Why Pursue Human Needs and Global Resources at Wheaton?

Because we have a group of 25-30 each year, we are able to identify and tailor internships according to students’ academic, personal, and professional desires. Of course, there is no ideal or perfect internship, but we do our best.

Interns are placed through an intentional discernment process that seeks to integrate the student’s particular interests and the resources and opportunities provided by host organizations. The placement process begins during the fall semester of the junior year and concludes sometime around mid-late spring semester. Over HNGR’s history, the program has placed over 800 students in more than 70 countries and over 330 host organization

Our team and supporting faculty provides amazing support. In fact, our Student Support Coordinator, a licensed professional counselor, cares for students before, during, and after the internship. Further, a Wheaton College faculty member or HNGR staff person will visit you halfway during your internship to check in.

A hallmark of the HNGR internship is the independent research completed in collaboration with the host organization. You design the instruments, collect the data, analyze, and then report at our annual symposium. This is one of the main ways students “give back” to host organization who do so much for you.

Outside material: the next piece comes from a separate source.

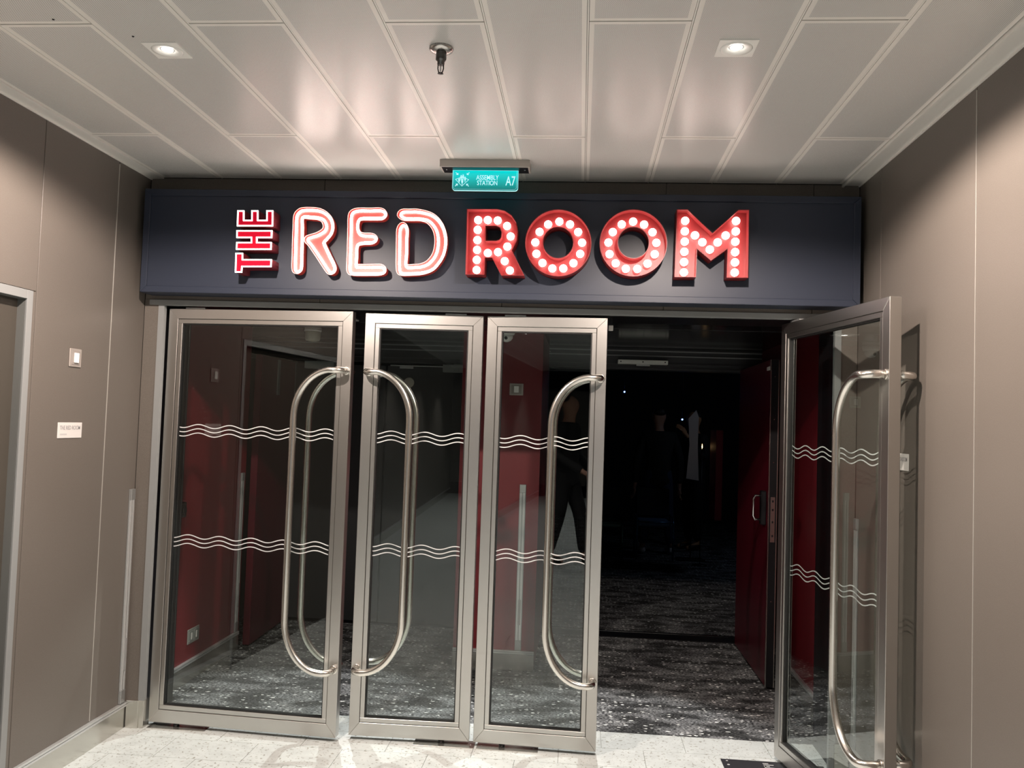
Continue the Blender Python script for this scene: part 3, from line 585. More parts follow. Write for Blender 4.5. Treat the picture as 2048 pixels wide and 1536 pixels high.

Rather than study at a university abroad, or a language school, instead your work and life is your classroom. We teach you the skills to reflect on your experiences well, so that you truly do learn experientially. And, all the learning you do is actually for a full-credit load, so it’s just like a normal semester at Wheaton.

One of our main goals as a program is to introduce students to the global church and to have Christian leaders from around the world speak into the lives of our students, program, and college. By reading Christian thinkers from all around the world and by being supervised by remarkable Christian leaders in their context, we seek to expand students’ worldviews.

What Will I Learn?

Learn to understand and explain the multi-level systemic and structural causes of poverty; and, recognize multi-dimensional aspects of poverty as manifested in the interconnected domains of environment, economics, politics, wellness, art, society, culture and religion.

Learn to appraise and analyze diverse communal, organizational and institutional responses to human needs.

Practice reciprocal relationships and intercultural humility by working and living in culturally diverse settings and contexts.

Learn to demonstrate skill in field-based, applied and ethical research or creative projects in partnership with host communities.

Be able to articulate growth in devotion to God and commitment to the church and in the pursuit of loving, just and peaceable service to others.